Earlier this summer, I participated in Convergence 2013 in Paris with Christian Frisch, cofounder and CTO of Data Publica. In our session, we discussed the evolution of open data programs looking at the changing goals of cities and other public sector organizations as well as the persistent challenges they face. 

The momentum for open government and open data has certainly grown over the past few years. The initial push for open data was to know exactly where the government was spending money. With the economic downturn of 2008, that was imperative — and still is. In the US, USAspending.gov and Recovery.gov published government budgets and allocation of spending from the US Recovery Act. In the UK, Where Does My Money Go? similarly publishes government spending by department and region. Yet open data does more than increase transparency and accountability. We’ve seen some great strides in civic innovation — new apps for finding out when the bus is coming or where the nearest toilets are. Open data generates business innovation as well — new lines of business for existing companies and new startup businesses in a wide range of industries from healthcare to real estate to financial services. 

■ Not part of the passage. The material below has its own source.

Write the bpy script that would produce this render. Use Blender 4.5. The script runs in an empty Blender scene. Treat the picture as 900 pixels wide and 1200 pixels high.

But one of the persistent challenges for organizations is in how they can use the data they are collecting and publishing through their open data programs to improve operations and for long-term planning and policy decisions. In a recent Palo Alto city council meeting, the city CIO presented his IT strategy, including the progress made on transparency through their open data portal. One of the questions from the council was about the actual use of data. “How do you help us with data for effective decision-making?” The response was simply “not yet.” But the imperative is clear: Incorporate the data into operations and link open data with broader data governance and business intelligence initiatives. Fortunately, “not yet” doesn’t need to be that far off.  

My recent report, Getting The Most Out Of Open Data, discusses the role of data facilitators who clean and prepare data, as well as publish it in various formats to be consumed by the end user, either public or businesses in the private sector. Many flavors of these data facilitators have emerged to fill the gaps for cities (or other organizations). The city of Palo Alto uses the Junar Open Data Platform with API access to facilitate use of the data. Socrata, widely used by larger cities, provides open data infrastructure that offers performance management, GovStat.  

But the Holy Grail is not just to publish the data, or go back and look at the data to see how you did, but to really use the data in real time to make decisions that affect people’s lives. At an open house I attended earlier this summer at the IBM Research Labs in Dublin, demos of IBM’s Smarter Care solution provided a great example of incorporating data into processes in order to improve the outcomes. In one scenario, a newly single mother needs to find housing with convenient access to transportation networks that will allow her son to get to school and her to get to work. Fortunately, the social services agency uses Curam Social Services Platform with its Spatial Recommender. The client identifies the locations that she will need to get to easily across the city: her work, her child's school, her child's current foster parents' home (see below: panel 1). The system pulls data on available housing units across the city (panel 2) and can identify optimized housing options based on distance to work and school and taking into account access to public transportation (panel 3). While this scenario may seem simplistic, without access to housing and transportation data, the choice of social housing would be more difficult. This example illustrates how data can facilitate the process of providing social housing and improve the outcome for the client.

Successful data programs will consider not only publishing data, reviewing it for performance management, and using it to forecast and plan but will also prioritize using data in real time to improve social and business outcomes. That is what Forrester calls adaptive intelligence.